Last year, when I had the privilege of going to Cornell thanks to the Ivy League Connection, I was so in awe of the alien world that was a college campus, that I got pretty caught up in the course (which isn't really a bad thing, enjoying classes tends to be useful) and before I had time to think about what was really happening and how I felt about the whole experience, it was already over. I know I never truly had a chance to appreciate that opportunity, because when I was asked to write a reflective blog about how the experience changed me, I completely drew a blank for a few days. I ended up realizing that I had matured and was more self-sufficient, but I didn't understand myself any better after the trip, which was my only regret about my time with the program. This year, I was determined to stop and smell the roses, and see if I could grow as a person during my time on the East Coast. While there hasn't been a major change, I finally think I have a better feel for understanding which colleges would be a good fit for me and which colleges wouldn't, and I've also surprised myself with my new found ability to (somewhat) learn in groups.

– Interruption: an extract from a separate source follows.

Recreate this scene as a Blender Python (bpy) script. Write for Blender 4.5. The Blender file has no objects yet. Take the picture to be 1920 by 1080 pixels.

I have always been able to work with groups, for group projects and the like, but when it comes to actually understanding the course material, I always preferred reading through a textbook myself if I didn't understand a teacher's initial lesson on the subject. With a course like Macroeconomics, a subject I knew nothing about, that strategy probably wouldn't have worked too well for me, so I was relieved when I learned that the Macro ILCers were meeting at the Rock to try to figure out the homework. I was always used to these sorts of homework sessions ending up with varying individuals actually understanding the problem, and having to explain it to everyone else, only to not understand the next problem and have to rely on someone else to explain it to them. While this is useful as far as finishing a homework assignment goes, it isn't too helpful in the actually understanding the material side, since regurgitating what your friend told you isn't quite the same as knowing what you're talking about. I was pleasantly surprised to learn at our first session that when everyone has a decent grasp on the concepts, we could all bounce ideas about how to solve the problem off of each other, and when we finally figured out a problem, it was because we, not one person, had figured out the problem. It was great getting to see that everyone could learn in a group, and that has been immensely helpful in getting me through Macroeconomics so far. 
While I still don't have a full-blown checklist for what I want or don't want in a school, I now understand what people mean when they say the get the "feeling" that a college is right for them. I got the feeling as soon as I stepped on MIT's campus, which is a bit unfortunate since it seems all but impossible to get into. I thoroughly enjoyed Dartmouth and Yale, and had a better idea of what schools would be a good fit for me, because even if they weren't my absolute dream school, I could picture myself being successful at those colleges. I didn't much like Wesleyan due to size, and I am surprised to say that I can't quite see myself at Brown. I expected to love Brown, and don't get me wrong it's a gorgeous campus and a great school, but I have sort of a reverse "feeling" whenever I picture myself going here. I don't dislike Brown, but I feel like I could talk myself into wanting to attend this university, only to realize on the first day that it wasn't the right school for me. I am so relieved that it is possible for me to start to distinguish between the schools I will fit in at and those I won't, and am grateful to the ILC for giving me this opportunity to learn both inside the classroom and out.